### Written request
Please transcribe the listing below in full and word for word, without its pictures.

### Source data
· · · · ·

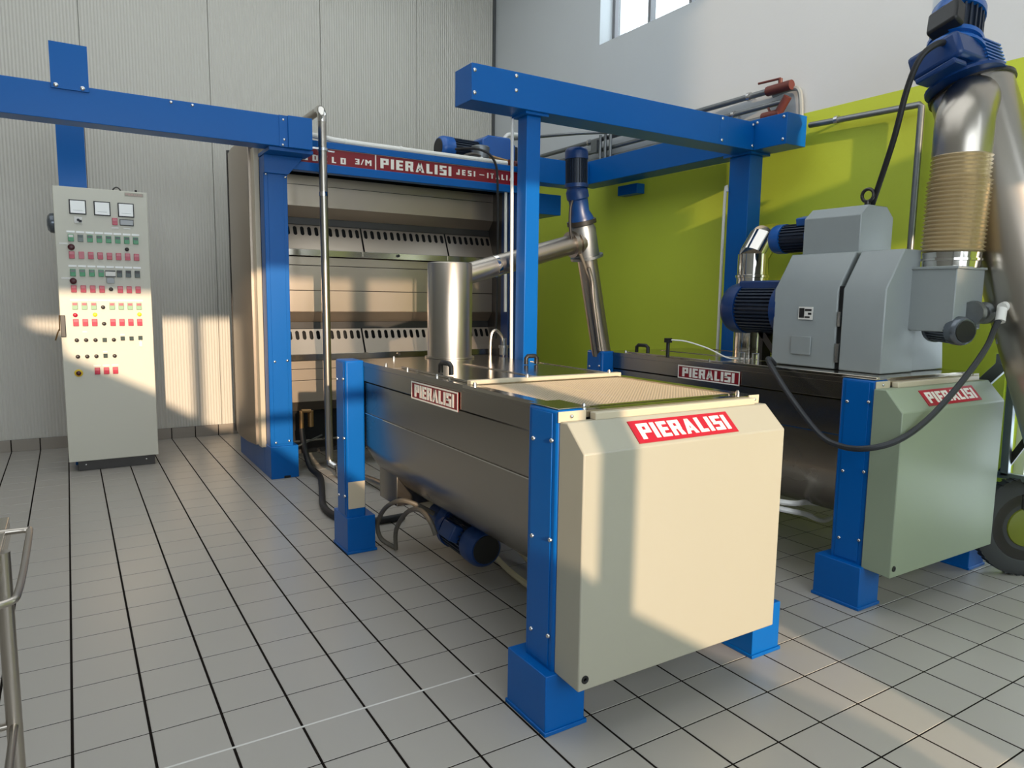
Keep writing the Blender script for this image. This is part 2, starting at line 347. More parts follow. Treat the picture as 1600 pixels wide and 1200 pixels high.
# ================================================================ MACHINES
def tub_profile(cx, hw, z0, zt, rb):
    L_ = [(0, zt), (0, z0), (.055, z0-.095), (.125, z0-.185), (.21, z0-.25), (.31, z0-.285)]
    return [(cx-hw+a, b) for a, b in L_]+[(cx+hw-a, b) for a, b in L_[::-1]]
def kneading(name, label, x0, yf, paint, left):
    """x0: outer face of the left posts; yf: front of the left front post"""
    T = thing(name, label, 'machine', (x0+.5, yf+.9, 0), 'kneading machines')
    W = .87 if left else .85; xs = x0+(.068 if left else .060); xr = x0+W-.01; cx = (xs+xr)/2; hw = (xr-xs)/2; ZT = .985
    yb = yf+1.93 if left else yf+1.88; yr = yf+1.768 if left else yf+1.755      # rear post front face
    # tub
    prof = tub_profile(cx, hw-.004, .562, .880, .30)
    part('tub', G().prism(prof, 'x', 0, 1) if 0 else _tub(prof, yf+.17, yr+.02), 'steel', T, ang=32)
    part('tub_seam', G().box(xs-.0005, xs+.002, yf+.17, yr, .722, .726), 'chrome', T)
    part('side_panel', G().box(xs-.004, xs+.006, yf+.155, yr+.01, .888, ZT-.002).box(xs-.007, xs-.003, yf+.155, yr+.01, .962, ZT+.001), 'steel', T, bevel=.0015)
    part('side_panel', G().box(xr-.006, xr+.004, yf+.155, yr+.01, .888, ZT-.002), 'steel', T, bevel=.0015)
    part('rear_panel', box(xs, xr, yb-.03, yb-.02, .62, ZT-.002), 'steel', T)
    part('front_panel', box(xs+.01, xr-.01, yf+.13, yf+.14, .2, .96), 'dsteel', T)
    # posts and feet
    for fx, (py, right) in enumerate(((yf, 0), (yr, 0), (yf, 1), (yr, 1))):
        px = (x0 if py == yf else x0-.032) if not right else x0+.915
        pz = .992 if not right else (.84 if py == yf else .9)
        g = G().box(px, px+.1, py, py+.155, .02, pz)
        P = part('post', g, 'blue', T, bevel=.010)
        gd = part('post_cover', box(px-.003, px+.0, py+.024, py+.131, .2, pz-.012), 'blue', P, bevel=.001) if not right else None
        if not right:
            for zz, yy in ((.90, .022), (.89, .118), (.60, .020), (.585, .116), (.30, .020), (.285, .112)):
                screw(P, (px-.003, py+.155-yy if 0 else py+yy, zz), '-x', .0075)
        fxx = px-.032 if py == yf else px-.003
        if right: fxx = px-.02
        part('foot', G().box(fxx, fxx+.148, py-.012, py+.205, .012, .19).box(fxx-.004, fxx+.156, py-.018, py+.212, 0, .014), 'blue', T, bevel=.0025)
    part('side_rail', box(x0+.872, x0+.912, yf+.155, yr+.1, .5, .56), 'blue', T)
    if not left: pass
    # top plates
    fr = G()
    part('top_plate', G().box(xs-.004, xr+.004, yf+1.40, yb, ZT-.006, ZT), 'steelh', T, bevel=.001)
    part('top_rim', G().box(xs-.004, xs+.045, yf+.003, yf+1.40, ZT-.006, ZT-.0005).box(xr-.04, xr+.004, yf+.003, yf+1.40, ZT-.006, ZT-.0005).box(xs+.045, xr-.04, yf+.003, yf+.045, ZT-.006, ZT-.0005).box(xs-.004, xr+.004, yf-.0, yf+.004, ZT-.02, ZT-.0005), 'steelh', T)
    part('post_cap', box(x0+.002, xs+.05, yf+.002, yf+.158, ZT+.0075, ZT+.0105), 'steelh', T, bevel=.001)
    # paper thin edge rail and angle bar of the front rim
    part('front_plate', G().box(x0+.0, x0+.10, yf-.004, yf, .955, ZT+.002), 'plate', T, bevel=.001)
    part('front_plate', G().box(xr-.045, xr+.006, yf-.004, yf, .955, ZT+.002), 'plate', T, bevel=.001)
    screw(T, (x0+.045, yf-.004, .972), '-y', .006)
    screw(T, (xr-.02, yf-.004, .972), '-y', .006)
    part('angle_bar', G().box(x0+.115, xr-.045, yf-.03, yf-.002, .958, ZT-.004), 'plate', T, bevel=.003)
    # front cover with sloped shoulder
    xa, xb = (x0+.006, x0+.862) if left else (x0-.01, x0+.835)
    yc = yf-.12
    cp_ = [(yf+.0, .190), (yf+.0, .958), (yc+.082, .960), (yc, .884), (yc, .184)]
    if not left: cp_ = [(yf+.0, .185), (yf+.0, .958), (yc+.068, .960), (yc-.008, .872), (yc-.008, .180)]
    C = part('front_cover', G().prism(cp_[::-1], 'x', xa, xb), paint, T, bevel=.004)
    part('grommet', G().lathe((xa+.024, yc+.001 if left else yc-.007, .218), (0, -1, 0), [(-.002, .013), (.004, .012), (.004, .006), (.001, .004)], 18), 'black', C)
    a = V((0, cp_[2][0], cp_[2][1])); b = V((0, cp_[3][0], cp_[3][1])); up = (a-b).normalized(); nrm = V((1, 0, 0)).cross(up)
    lo = b+up*(.012 if left else .018)+nrm*.0005
    lx = (x0+.216) if left else (x0+.205)
    lw = .425 if left else .44
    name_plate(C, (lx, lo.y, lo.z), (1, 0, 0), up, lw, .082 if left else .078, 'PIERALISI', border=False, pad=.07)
    return T, dict(xs=xs, xr=xr, cx=cx, yb=yb, yr=yr, ZT=ZT)
def _tub(prof, ya, yb):
    return G().prism(prof, 'y', ya, yb)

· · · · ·

### Completed task
Keep writing the Blender script for this image. This is part 2, starting at line 347. More parts follow. Treat the picture as 1600 pixels wide and 1200 pixels high.
# ================================================================ MACHINES
def tub_profile(cx, hw, z0, zt, rb):
    L_ = [(0, zt), (0, z0), (.055, z0-.095), (.125, z0-.185), (.21, z0-.25), (.31, z0-.285)]
    return [(cx-hw+a, b) for a, b in L_]+[(cx+hw-a, b) for a, b in L_[::-1]]
def kneading(name, label, x0, yf, paint, left):
    """x0: outer face of the left posts; yf: front of the left front post"""
    T = thing(name, label, 'machine', (x0+.5, yf+.9, 0), 'kneading machines')
    W = .87 if left else .85; xs = x0+(.068 if left else .060); xr = x0+W-.01; cx = (xs+xr)/2; hw = (xr-xs)/2; ZT = .985
    yb = yf+1.93 if left else yf+1.88; yr = yf+1.768 if left else yf+1.755      # rear post front face
    # tub
    prof = tub_profile(cx, hw-.004, .562, .880, .30)
    part('tub', G().prism(prof, 'x', 0, 1) if 0 else _tub(prof, yf+.17, yr+.02), 'steel', T, ang=32)
    part('tub_seam', G().box(xs-.0005, xs+.002, yf+.17, yr, .722, .726), 'chrome', T)
    part('side_panel', G().box(xs-.004, xs+.006, yf+.155, yr+.01, .888, ZT-.002).box(xs-.007, xs-.003, yf+.155, yr+.01, .962, ZT+.001), 'steel', T, bevel=.0015)
    part('side_panel', G().box(xr-.006, xr+.004, yf+.155, yr+.01, .888, ZT-.002), 'steel', T, bevel=.0015)
    part('rear_panel', box(xs, xr, yb-.03, yb-.02, .62, ZT-.002), 'steel', T)
    part('front_panel', box(xs+.01, xr-.01, yf+.13, yf+.14, .2, .96), 'dsteel', T)
    # posts and feet
    for fx, (py, right) in enumerate(((yf, 0), (yr, 0), (yf, 1), (yr, 1))):
        px = (x0 if py == yf else x0-.032) if not right else x0+.915
        pz = .992 if not right else (.84 if py == yf else .9)
        g = G().box(px, px+.1, py, py+.155, .02, pz)
        P = part('post', g, 'blue', T, bevel=.010)
        gd = part('post_cover', box(px-.003, px+.0, py+.024, py+.131, .2, pz-.012), 'blue', P, bevel=.001) if not right else None
        if not right:
            for zz, yy in ((.90, .022), (.89, .118), (.60, .020), (.585, .116), (.30, .020), (.285, .112)):
                screw(P, (px-.003, py+.155-yy if 0 else py+yy, zz), '-x', .0075)
        fxx = px-.032 if py == yf else px-.003
        if right: fxx = px-.02
        part('foot', G().box(fxx, fxx+.148, py-.012, py+.205, .012, .19).box(fxx-.004, fxx+.156, py-.018, py+.212, 0, .014), 'blue', T, bevel=.0025)
    part('side_rail', box(x0+.872, x0+.912, yf+.155, yr+.1, .5, .56), 'blue', T)
    if not left: pass
    # top plates
    fr = G()
    part('top_plate', G().box(xs-.004, xr+.004, yf+1.40, yb, ZT-.006, ZT), 'steelh', T, bevel=.001)
    part('top_rim', G().box(xs-.004, xs+.045, yf+.003, yf+1.40, ZT-.006, ZT-.0005).box(xr-.04, xr+.004, yf+.003, yf+1.40, ZT-.006, ZT-.0005).box(xs+.045, xr-.04, yf+.003, yf+.045, ZT-.006, ZT-.0005).box(xs-.004, xr+.004, yf-.0, yf+.004, ZT-.02, ZT-.0005), 'steelh', T)
    part('post_cap', box(x0+.002, xs+.05, yf+.002, yf+.158, ZT+.0075, ZT+.0105), 'steelh', T, bevel=.001)
    # paper thin edge rail and angle bar of the front rim
    part('front_plate', G().box(x0+.0, x0+.10, yf-.004, yf, .955, ZT+.002), 'plate', T, bevel=.001)
    part('front_plate', G().box(xr-.045, xr+.006, yf-.004, yf, .955, ZT+.002), 'plate', T, bevel=.001)
    screw(T, (x0+.045, yf-.004, .972), '-y', .006)
    screw(T, (xr-.02, yf-.004, .972), '-y', .006)
    part('angle_bar', G().box(x0+.115, xr-.045, yf-.03, yf-.002, .958, ZT-.004), 'plate', T, bevel=.003)
    # front cover with sloped shoulder
    xa, xb = (x0+.006, x0+.862) if left else (x0-.01, x0+.835)
    yc = yf-.12
    cp_ = [(yf+.0, .190), (yf+.0, .958), (yc+.082, .960), (yc, .884), (yc, .184)]
    if not left: cp_ = [(yf+.0, .185), (yf+.0, .958), (yc+.068, .960), (yc-.008, .872), (yc-.008, .180)]
    C = part('front_cover', G().prism(cp_[::-1], 'x', xa, xb), paint, T, bevel=.004)
    part('grommet', G().lathe((xa+.024, yc+.001 if left else yc-.007, .218), (0, -1, 0), [(-.002, .013), (.004, .012), (.004, .006), (.001, .004)], 18), 'black', C)
    a = V((0, cp_[2][0], cp_[2][1])); b = V((0, cp_[3][0], cp_[3][1])); up = (a-b).normalized(); nrm = V((1, 0, 0)).cross(up)
    lo = b+up*(.012 if left else .018)+nrm*.0005
    lx = (x0+.216) if left else (x0+.205)
    lw = .425 if left else .44
    name_plate(C, (lx, lo.y, lo.z), (1, 0, 0), up, lw, .082 if left else .078, 'PIERALISI', border=False, pad=.07)
    return T, dict(xs=xs, xr=xr, cx=cx, yb=yb, yr=yr, ZT=ZT)
def _tub(prof, ya, yb):
    return G().prism(prof, 'y', ya, yb)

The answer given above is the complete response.